An einem Freitag, am 20. Februar 1948, um ganz genau zu sein, verändert ein Konzert das Nachkriegs-Europa: das siebzehnköpfige Dizzy Gillespie-Orchester spielt im Salle Pleyel – der Bebop erobert Paris. Neben Kenny Clarke, Cecil Payne und John Lewis ist auch Benny Bailey dabei. Der Bailey mit der perfektesten Technik auf der Trompete, soweit Quincy Jones weiß. Der Bailey, der mit Charles Mingus und Jay McShann spielte, der 1949 mit Lionel Hampton erneut in Europa ist und blieb und zurückging, um wiederzukommen. Der Bailey, der in Schweden lebte, in Italien, der Schweiz und in Berlin. Der mit Les McCann und Eddie Harris in Montreux „Compared to what“ aufnahm und mit Dexter Gordon „Sophisticated Giant“. Der zu einem Amerikaner in Europa wurde, wie Don Byas, Ben Webster, Lucky Thompson, Carmell Jones und Leo Wright auch.

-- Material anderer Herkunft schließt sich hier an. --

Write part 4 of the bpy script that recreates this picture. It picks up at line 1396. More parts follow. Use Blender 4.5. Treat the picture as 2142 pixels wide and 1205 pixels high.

In den fünfziger Jahren war Europa wild auf Jazz, auf Bebop und Swing, und hier gab es jene Auftrittsmöglichkeiten und Anerkennung, die den Protagonisten im eigenen Land allzulang versagt blieben. Viele Jahre spielte Bailey in den Radiorchestern von Werner Müller und Max Greger – „wie ein Beamter“, resümiert er heute, aber die Familie mußte ernährt werden. In den achtziger Jahren versuchte Benny Bailey noch mal sein Glück in New York. Leitete dort mit Charlie Rouse das Quintett Upper Manhattan Jazz Society, spielte noch einmal mit den besten Musikern seiner Generation und kam zurück. Nach Berlin. Weil das Geld nicht mal reichte, um die Miete zu zahlen.

Selbst Max Roach muß in New York unterrichten, um überleben zu können. Nichts für Bailey. Zur Zeit lebt er als Freelancer in Amsterdam. Freelancer werden jene freischaffenden Jazzmusiker genannt, die man anruft, wenn es einen Job gibt. So spielte Bailey in den letzten Jahren mit Lionel Hamptons Golden Men of Jazz oder auch mit Miles Davis in Montreux. Mal ruft Clark Terry an, mal Quincy Jones. „Dort wo ich spielen kann, bleibe ich“, ist das Motto des Vielreisers Bailey, der im nächsten Jahr 70 werden will. Und der den Blues nie verloren hat, wie er beteuert. Und der von der Freiheit schwelgt, wenn man ihn fragt. Jene Freiheit, die einem allein der Jazz biete. Christian Broecking

Morgen, um 22 Uhr, im Quasimodo, Kantstraße 12a, Charlottenburg.